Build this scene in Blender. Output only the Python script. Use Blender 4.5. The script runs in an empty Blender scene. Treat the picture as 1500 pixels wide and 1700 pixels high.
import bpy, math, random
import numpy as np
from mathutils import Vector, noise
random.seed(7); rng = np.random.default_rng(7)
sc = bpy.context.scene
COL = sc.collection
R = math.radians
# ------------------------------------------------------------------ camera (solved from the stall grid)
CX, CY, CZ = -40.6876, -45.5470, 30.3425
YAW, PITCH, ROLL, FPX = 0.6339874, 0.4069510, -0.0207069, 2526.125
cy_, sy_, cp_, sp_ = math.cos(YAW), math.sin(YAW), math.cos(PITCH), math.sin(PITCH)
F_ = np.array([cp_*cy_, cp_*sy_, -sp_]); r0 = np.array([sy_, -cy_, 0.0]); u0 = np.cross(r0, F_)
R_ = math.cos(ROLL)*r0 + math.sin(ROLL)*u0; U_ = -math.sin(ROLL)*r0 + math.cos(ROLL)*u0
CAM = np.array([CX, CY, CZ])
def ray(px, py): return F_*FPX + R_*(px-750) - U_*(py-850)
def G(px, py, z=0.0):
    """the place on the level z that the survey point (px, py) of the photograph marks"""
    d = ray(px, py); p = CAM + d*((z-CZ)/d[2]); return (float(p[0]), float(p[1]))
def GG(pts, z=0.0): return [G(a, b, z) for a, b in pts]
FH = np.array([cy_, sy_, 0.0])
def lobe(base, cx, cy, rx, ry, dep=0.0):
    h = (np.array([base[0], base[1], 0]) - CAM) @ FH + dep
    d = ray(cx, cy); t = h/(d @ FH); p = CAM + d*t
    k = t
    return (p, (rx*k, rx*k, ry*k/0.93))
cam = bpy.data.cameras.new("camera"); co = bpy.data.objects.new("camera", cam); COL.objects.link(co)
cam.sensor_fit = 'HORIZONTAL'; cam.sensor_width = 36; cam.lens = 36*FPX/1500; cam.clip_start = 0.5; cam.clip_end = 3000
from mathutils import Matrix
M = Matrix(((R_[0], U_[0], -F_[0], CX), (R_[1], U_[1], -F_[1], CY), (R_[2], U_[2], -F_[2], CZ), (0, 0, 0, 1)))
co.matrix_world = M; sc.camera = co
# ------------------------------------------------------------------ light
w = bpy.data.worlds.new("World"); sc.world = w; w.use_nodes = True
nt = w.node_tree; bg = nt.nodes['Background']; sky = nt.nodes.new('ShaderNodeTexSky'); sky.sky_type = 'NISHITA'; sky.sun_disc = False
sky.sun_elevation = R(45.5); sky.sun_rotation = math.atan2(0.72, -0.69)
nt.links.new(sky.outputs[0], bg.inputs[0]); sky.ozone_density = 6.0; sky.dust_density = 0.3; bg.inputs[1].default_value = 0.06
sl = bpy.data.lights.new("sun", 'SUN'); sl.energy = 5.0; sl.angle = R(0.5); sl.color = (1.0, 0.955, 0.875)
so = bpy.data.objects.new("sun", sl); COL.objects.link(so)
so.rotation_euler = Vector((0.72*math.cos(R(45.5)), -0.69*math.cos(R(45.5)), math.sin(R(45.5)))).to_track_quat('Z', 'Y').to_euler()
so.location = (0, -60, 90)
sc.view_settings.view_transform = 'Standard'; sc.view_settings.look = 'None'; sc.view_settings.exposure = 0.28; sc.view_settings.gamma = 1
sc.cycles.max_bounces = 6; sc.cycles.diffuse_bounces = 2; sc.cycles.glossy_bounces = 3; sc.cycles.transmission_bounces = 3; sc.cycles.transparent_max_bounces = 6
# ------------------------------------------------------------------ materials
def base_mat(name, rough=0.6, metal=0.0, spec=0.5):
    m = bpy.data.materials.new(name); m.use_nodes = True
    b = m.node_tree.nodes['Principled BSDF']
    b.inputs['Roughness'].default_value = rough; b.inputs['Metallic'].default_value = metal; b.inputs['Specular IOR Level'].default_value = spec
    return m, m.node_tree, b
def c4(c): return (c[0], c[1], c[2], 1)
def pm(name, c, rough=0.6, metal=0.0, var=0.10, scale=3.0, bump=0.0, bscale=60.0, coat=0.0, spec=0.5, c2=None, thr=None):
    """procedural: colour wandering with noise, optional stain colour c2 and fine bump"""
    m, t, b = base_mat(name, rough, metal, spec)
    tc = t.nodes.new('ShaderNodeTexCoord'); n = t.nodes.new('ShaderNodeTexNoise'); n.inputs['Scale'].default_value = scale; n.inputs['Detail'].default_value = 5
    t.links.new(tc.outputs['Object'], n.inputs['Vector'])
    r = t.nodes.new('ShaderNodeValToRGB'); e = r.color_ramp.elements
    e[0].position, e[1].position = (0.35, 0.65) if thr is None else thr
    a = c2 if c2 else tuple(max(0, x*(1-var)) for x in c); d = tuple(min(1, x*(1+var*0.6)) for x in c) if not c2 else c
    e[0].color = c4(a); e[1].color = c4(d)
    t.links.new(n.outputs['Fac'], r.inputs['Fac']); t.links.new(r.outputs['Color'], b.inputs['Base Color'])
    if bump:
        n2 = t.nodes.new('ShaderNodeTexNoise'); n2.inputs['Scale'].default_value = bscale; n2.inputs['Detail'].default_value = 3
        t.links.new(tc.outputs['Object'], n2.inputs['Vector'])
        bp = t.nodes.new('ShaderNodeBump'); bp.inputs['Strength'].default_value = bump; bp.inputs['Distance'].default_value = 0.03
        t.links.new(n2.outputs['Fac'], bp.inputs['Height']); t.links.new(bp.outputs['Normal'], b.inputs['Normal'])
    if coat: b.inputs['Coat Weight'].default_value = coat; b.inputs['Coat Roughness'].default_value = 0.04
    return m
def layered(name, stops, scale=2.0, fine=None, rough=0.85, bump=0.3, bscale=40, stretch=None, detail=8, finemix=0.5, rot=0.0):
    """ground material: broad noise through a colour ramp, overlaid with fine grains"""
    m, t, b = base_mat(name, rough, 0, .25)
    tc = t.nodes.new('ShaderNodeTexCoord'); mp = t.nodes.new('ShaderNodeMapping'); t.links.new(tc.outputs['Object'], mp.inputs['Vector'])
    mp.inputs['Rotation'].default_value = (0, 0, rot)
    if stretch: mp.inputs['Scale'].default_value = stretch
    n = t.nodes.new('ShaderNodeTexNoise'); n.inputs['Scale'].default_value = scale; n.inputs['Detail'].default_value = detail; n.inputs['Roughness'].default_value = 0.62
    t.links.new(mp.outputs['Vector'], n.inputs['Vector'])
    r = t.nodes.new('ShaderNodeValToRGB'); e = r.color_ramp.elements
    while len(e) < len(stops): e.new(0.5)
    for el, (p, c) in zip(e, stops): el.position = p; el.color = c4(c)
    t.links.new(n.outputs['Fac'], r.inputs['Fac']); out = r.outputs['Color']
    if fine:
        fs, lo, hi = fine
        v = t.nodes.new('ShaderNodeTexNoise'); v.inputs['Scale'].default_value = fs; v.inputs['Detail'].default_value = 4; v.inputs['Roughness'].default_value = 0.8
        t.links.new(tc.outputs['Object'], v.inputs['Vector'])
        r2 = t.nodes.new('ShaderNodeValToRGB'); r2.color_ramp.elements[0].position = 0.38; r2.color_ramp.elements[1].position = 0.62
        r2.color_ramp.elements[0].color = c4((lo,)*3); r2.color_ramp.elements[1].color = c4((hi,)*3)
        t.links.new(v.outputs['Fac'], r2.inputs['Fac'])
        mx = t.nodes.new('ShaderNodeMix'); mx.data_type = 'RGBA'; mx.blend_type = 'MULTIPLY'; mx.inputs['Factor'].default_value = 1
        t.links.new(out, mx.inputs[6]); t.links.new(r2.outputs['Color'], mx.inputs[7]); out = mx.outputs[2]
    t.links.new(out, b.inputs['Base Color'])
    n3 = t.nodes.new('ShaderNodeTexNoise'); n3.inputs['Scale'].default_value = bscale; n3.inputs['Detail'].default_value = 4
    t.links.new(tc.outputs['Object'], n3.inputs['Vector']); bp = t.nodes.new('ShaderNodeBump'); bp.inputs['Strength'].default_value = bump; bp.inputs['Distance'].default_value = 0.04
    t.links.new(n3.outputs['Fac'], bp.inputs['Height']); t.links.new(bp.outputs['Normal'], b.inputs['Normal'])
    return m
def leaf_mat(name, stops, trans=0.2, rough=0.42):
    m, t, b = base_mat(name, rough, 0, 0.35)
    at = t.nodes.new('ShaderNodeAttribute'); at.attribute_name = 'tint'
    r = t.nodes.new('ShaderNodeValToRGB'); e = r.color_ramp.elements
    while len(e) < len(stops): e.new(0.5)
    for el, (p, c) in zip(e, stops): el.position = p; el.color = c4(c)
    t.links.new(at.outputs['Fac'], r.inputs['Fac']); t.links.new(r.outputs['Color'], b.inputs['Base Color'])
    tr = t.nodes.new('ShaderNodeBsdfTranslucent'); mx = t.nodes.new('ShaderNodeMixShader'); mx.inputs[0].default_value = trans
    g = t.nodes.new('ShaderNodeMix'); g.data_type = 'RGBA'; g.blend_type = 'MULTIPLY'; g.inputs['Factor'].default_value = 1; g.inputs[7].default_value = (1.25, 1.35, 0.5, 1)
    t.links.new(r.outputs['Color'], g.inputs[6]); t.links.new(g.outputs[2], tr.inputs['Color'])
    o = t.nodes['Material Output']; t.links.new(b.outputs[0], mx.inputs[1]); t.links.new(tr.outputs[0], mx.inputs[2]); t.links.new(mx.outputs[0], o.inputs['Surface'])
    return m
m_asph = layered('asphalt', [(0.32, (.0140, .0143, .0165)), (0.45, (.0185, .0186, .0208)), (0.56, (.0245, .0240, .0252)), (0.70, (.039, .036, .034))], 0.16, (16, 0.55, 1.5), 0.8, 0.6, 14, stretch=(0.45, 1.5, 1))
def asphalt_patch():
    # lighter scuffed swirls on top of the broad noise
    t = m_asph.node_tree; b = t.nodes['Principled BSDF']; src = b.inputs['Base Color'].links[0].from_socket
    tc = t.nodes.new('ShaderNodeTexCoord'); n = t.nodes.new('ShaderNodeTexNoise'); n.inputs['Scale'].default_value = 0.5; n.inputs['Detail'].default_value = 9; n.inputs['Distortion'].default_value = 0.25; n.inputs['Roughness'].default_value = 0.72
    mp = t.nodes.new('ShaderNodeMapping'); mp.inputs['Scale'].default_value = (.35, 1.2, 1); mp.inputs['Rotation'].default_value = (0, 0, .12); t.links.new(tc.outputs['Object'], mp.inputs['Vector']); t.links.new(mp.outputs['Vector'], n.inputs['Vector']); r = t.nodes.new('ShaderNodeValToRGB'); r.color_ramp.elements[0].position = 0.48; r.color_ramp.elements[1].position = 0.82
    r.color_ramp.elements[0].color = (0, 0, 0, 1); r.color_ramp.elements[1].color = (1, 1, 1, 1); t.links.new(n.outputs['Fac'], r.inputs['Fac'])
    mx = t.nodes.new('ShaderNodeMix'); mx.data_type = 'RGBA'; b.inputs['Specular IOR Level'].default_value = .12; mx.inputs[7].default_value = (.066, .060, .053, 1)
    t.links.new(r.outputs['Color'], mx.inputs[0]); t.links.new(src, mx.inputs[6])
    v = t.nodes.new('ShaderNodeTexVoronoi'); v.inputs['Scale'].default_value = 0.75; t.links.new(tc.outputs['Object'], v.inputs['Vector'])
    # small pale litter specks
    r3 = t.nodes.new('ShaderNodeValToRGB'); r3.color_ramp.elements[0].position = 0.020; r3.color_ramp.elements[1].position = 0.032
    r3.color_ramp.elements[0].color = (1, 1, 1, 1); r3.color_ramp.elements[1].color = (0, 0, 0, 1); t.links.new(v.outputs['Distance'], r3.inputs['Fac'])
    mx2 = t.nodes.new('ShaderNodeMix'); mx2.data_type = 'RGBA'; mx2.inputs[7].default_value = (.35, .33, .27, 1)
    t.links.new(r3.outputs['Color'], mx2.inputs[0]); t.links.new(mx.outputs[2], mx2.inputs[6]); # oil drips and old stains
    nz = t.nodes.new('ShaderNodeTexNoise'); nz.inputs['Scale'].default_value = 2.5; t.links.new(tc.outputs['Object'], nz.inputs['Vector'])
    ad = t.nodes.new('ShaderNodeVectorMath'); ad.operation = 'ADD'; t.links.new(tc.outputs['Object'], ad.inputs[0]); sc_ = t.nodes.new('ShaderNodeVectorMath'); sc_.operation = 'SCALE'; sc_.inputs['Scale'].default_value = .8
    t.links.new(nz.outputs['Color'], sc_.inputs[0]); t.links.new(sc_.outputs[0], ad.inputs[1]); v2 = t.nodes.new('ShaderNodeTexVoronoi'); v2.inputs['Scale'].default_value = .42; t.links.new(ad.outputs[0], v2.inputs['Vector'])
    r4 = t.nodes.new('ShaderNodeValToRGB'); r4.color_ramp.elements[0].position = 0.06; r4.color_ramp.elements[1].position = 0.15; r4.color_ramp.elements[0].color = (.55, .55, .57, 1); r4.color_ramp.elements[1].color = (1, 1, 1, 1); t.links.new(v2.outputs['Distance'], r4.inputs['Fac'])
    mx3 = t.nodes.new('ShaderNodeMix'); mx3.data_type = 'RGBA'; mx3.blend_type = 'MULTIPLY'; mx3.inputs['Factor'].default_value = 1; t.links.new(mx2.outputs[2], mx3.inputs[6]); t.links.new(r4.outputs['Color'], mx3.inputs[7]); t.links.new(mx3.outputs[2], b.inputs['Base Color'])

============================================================

_What this task involves:_
Scan the material line by line and report each one that contains "scene".

_Response to this exercise:_
Build this scene in Blender. Output only the Python script. Use Blender 4.5. The script runs in an empty Blender scene. Treat the picture as 1500 pixels wide and 1700 pixels high.
sc = bpy.context.scene